EXERCISE DESCRIPTION —
Copy the listing below line for line, starting at its first line and ending with the line that has "0.0).build('floor', M['floor'], kind=ST)" in it. Add nothing.

DATASET EXTRACT —
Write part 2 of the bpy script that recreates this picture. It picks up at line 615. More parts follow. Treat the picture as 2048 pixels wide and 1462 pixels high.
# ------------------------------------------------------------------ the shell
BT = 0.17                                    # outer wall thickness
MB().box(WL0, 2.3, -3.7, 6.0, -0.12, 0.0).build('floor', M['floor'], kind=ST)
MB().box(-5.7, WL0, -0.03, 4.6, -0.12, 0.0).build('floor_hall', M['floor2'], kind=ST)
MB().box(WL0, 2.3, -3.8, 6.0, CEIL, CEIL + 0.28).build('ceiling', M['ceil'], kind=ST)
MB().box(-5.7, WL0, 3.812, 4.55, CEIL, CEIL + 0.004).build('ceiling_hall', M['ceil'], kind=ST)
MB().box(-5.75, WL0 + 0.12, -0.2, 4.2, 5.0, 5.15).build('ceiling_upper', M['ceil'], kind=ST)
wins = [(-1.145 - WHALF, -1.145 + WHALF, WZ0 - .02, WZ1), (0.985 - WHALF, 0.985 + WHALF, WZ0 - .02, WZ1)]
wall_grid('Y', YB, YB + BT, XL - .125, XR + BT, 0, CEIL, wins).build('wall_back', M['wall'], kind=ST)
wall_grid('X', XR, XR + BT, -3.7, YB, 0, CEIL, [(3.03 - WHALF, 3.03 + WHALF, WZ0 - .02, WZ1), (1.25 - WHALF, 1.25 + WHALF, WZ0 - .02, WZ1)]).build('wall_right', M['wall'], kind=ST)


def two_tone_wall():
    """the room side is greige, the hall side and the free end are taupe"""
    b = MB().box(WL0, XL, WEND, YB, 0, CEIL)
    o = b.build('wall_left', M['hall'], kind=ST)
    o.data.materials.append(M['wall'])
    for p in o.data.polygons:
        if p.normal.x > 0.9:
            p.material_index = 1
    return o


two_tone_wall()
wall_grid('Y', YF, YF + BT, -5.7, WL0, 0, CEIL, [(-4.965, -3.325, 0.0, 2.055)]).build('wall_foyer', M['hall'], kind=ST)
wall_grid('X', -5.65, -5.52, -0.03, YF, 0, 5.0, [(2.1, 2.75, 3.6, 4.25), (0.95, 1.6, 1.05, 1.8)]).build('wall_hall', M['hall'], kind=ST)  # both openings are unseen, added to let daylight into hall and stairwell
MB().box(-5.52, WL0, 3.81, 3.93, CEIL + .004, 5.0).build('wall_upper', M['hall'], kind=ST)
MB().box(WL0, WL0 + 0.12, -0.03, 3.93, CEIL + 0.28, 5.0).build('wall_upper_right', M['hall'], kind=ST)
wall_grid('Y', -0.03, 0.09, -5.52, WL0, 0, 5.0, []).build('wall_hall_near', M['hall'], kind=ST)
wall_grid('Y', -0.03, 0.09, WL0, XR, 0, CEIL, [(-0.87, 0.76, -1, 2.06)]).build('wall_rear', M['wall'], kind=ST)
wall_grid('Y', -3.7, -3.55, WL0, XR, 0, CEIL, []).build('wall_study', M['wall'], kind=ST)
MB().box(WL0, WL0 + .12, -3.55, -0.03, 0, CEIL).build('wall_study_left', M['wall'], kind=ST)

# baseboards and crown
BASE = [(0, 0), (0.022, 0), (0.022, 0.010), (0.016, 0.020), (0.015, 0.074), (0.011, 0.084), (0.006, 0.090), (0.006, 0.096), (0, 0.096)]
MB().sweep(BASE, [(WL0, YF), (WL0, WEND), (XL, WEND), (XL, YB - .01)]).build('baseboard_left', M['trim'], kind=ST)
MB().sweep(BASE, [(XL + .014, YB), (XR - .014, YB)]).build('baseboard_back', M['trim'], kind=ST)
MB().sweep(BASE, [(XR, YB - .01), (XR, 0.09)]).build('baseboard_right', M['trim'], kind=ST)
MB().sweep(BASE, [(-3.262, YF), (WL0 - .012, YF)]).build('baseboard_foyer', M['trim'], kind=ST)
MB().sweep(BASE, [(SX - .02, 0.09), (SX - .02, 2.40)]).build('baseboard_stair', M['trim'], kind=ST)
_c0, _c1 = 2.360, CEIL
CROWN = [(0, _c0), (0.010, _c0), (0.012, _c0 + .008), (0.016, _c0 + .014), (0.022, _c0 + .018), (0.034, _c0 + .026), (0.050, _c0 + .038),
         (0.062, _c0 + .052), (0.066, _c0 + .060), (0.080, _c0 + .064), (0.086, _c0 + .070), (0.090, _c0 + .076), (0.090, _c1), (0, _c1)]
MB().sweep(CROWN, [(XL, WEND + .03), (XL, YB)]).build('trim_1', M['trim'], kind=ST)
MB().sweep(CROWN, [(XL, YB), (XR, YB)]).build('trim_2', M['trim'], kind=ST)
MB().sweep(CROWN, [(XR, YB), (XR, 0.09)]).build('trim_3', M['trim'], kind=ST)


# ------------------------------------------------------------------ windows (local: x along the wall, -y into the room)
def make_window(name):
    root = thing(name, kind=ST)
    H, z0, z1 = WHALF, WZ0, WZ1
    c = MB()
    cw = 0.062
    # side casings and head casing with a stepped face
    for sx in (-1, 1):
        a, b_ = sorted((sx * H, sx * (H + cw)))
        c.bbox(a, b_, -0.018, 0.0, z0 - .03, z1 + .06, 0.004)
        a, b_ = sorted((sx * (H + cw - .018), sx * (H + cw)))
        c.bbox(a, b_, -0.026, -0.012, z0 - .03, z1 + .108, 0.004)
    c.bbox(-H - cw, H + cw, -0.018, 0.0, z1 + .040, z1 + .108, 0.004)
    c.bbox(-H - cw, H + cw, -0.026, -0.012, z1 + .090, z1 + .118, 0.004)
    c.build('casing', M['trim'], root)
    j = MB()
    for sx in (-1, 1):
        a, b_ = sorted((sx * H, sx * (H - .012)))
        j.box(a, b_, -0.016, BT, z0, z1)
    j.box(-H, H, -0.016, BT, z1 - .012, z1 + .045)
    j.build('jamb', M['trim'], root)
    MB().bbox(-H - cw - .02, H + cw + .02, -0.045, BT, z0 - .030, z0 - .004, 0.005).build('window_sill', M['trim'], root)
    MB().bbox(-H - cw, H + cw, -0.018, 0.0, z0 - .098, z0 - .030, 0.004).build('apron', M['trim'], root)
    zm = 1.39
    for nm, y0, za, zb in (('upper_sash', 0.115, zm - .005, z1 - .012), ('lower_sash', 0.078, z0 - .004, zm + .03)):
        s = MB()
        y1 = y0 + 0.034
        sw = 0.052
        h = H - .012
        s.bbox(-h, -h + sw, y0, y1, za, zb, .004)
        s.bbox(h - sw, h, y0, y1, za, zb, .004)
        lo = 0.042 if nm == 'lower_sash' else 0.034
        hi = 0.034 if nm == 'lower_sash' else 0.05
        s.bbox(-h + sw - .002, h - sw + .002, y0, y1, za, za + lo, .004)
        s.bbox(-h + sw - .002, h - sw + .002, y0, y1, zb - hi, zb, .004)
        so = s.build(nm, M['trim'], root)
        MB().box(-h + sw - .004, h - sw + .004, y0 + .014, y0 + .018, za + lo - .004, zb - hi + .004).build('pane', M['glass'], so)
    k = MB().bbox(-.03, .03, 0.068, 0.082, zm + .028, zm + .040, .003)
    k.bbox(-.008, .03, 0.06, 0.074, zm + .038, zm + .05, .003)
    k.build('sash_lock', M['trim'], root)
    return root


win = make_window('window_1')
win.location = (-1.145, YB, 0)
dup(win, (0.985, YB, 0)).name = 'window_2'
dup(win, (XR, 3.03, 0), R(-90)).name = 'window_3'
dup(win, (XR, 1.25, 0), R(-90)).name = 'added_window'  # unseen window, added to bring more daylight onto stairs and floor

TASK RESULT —
Write part 2 of the bpy script that recreates this picture. It picks up at line 615. More parts follow. Treat the picture as 2048 pixels wide and 1462 pixels high.
# ------------------------------------------------------------------ the shell
BT = 0.17                                    # outer wall thickness
MB().box(WL0, 2.3, -3.7, 6.0, -0.12, 0.0).build('floor', M['floor'], kind=ST)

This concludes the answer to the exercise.